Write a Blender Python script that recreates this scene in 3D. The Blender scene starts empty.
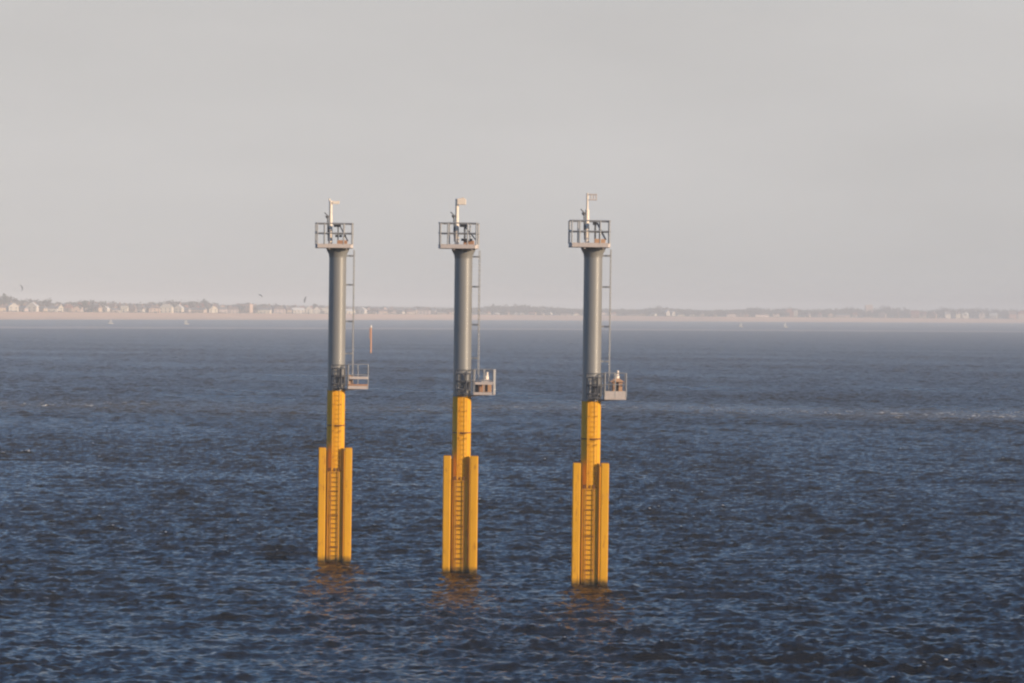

...

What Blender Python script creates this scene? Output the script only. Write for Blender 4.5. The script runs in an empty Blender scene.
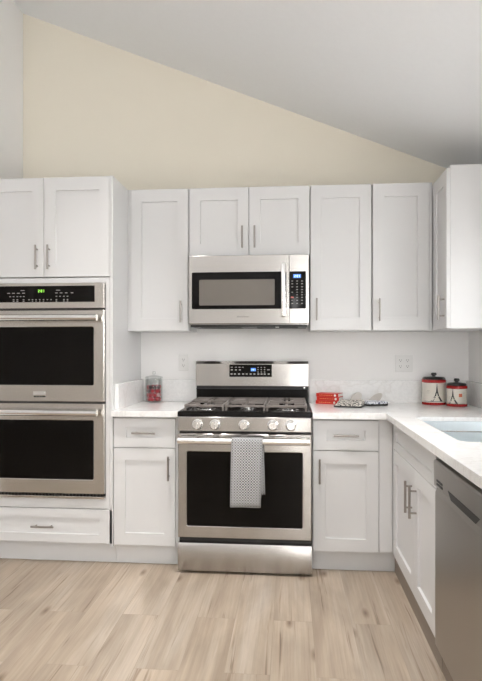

--

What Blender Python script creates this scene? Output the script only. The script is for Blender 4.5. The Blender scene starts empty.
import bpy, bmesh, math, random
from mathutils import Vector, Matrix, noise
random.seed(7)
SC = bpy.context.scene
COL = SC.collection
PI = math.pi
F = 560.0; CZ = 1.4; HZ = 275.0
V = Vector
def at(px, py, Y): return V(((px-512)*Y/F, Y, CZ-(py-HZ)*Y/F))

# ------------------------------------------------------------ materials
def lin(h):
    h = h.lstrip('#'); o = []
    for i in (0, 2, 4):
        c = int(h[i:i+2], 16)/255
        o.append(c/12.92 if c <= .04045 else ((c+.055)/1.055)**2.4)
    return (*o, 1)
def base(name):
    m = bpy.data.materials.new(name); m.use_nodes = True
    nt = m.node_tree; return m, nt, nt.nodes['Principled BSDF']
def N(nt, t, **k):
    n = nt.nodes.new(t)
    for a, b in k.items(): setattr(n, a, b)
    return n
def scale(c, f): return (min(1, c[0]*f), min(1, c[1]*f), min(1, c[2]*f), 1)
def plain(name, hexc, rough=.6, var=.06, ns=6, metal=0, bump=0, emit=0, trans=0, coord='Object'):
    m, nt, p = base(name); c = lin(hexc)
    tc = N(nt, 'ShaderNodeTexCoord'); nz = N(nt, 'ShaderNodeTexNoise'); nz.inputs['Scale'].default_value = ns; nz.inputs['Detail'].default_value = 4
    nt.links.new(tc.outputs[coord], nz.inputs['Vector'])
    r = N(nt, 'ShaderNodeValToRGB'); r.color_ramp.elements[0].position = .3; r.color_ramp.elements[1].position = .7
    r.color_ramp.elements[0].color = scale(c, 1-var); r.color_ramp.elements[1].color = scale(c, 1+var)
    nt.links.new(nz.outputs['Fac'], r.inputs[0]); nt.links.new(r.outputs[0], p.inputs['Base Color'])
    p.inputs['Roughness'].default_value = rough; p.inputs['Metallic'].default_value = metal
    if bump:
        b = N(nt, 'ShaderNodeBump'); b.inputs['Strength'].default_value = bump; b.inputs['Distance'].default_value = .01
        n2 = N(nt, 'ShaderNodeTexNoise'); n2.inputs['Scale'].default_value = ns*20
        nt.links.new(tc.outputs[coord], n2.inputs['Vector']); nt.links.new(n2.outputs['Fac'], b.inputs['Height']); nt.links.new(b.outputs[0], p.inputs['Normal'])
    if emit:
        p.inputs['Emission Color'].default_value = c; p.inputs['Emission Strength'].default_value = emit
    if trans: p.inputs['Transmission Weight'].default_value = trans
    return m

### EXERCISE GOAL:
Check each line above for the string "Python", then copy the ones that have it.

### EXERCISE OUTPUT:
Write a Blender Python script that recreates this scene in 3D. The Blender scene starts empty.
What Blender Python script creates this scene? Output the script only. Write for Blender 4.5. The script runs in an empty Blender scene.
What Blender Python script creates this scene? Output the script only. The script is for Blender 4.5. The Blender scene starts empty.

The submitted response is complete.